### WORK TO BE COMPLETED
Return only the lines starting at the line that contains "hx('#4e1c38'), sheen=.2, var=.12)" and ending with the final line of the listing; include both endpoints.

>> Begin

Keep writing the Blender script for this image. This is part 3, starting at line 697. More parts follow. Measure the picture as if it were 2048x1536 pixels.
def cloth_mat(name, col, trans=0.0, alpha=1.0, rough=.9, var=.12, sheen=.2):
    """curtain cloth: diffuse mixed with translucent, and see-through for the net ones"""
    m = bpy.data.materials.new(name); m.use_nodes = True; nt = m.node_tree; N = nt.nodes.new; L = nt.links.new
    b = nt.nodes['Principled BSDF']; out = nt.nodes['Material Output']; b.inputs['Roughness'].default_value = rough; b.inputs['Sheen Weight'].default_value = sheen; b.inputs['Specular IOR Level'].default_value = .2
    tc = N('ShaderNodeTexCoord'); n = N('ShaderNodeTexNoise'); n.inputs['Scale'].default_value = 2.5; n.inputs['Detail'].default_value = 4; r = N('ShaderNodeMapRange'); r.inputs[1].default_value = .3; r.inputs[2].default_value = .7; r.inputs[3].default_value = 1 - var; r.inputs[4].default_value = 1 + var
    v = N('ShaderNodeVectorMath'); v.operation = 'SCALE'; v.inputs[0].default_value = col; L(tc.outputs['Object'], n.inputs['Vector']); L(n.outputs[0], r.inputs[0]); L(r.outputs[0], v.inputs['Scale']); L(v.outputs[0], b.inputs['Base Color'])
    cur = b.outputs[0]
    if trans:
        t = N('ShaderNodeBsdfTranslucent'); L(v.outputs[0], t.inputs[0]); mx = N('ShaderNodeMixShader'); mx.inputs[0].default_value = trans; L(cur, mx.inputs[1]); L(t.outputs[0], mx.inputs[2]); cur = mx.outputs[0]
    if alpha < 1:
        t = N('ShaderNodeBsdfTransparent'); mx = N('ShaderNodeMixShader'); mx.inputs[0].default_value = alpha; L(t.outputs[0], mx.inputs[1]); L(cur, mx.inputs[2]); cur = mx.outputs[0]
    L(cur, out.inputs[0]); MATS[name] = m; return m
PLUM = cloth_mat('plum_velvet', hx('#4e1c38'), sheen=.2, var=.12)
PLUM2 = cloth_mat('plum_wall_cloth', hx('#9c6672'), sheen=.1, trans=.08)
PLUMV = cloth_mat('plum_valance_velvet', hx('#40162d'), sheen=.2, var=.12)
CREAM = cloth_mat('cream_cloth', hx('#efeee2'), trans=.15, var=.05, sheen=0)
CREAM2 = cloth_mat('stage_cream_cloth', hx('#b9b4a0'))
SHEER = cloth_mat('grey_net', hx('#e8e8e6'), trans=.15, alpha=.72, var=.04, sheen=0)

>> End

### OUTPUT BELOW
PLUM = cloth_mat('plum_velvet', hx('#4e1c38'), sheen=.2, var=.12)
PLUM2 = cloth_mat('plum_wall_cloth', hx('#9c6672'), sheen=.1, trans=.08)
PLUMV = cloth_mat('plum_valance_velvet', hx('#40162d'), sheen=.2, var=.12)
CREAM = cloth_mat('cream_cloth', hx('#efeee2'), trans=.15, var=.05, sheen=0)
CREAM2 = cloth_mat('stage_cream_cloth', hx('#b9b4a0'))
SHEER = cloth_mat('grey_net', hx('#e8e8e6'), trans=.15, alpha=.72, var=.04, sheen=0)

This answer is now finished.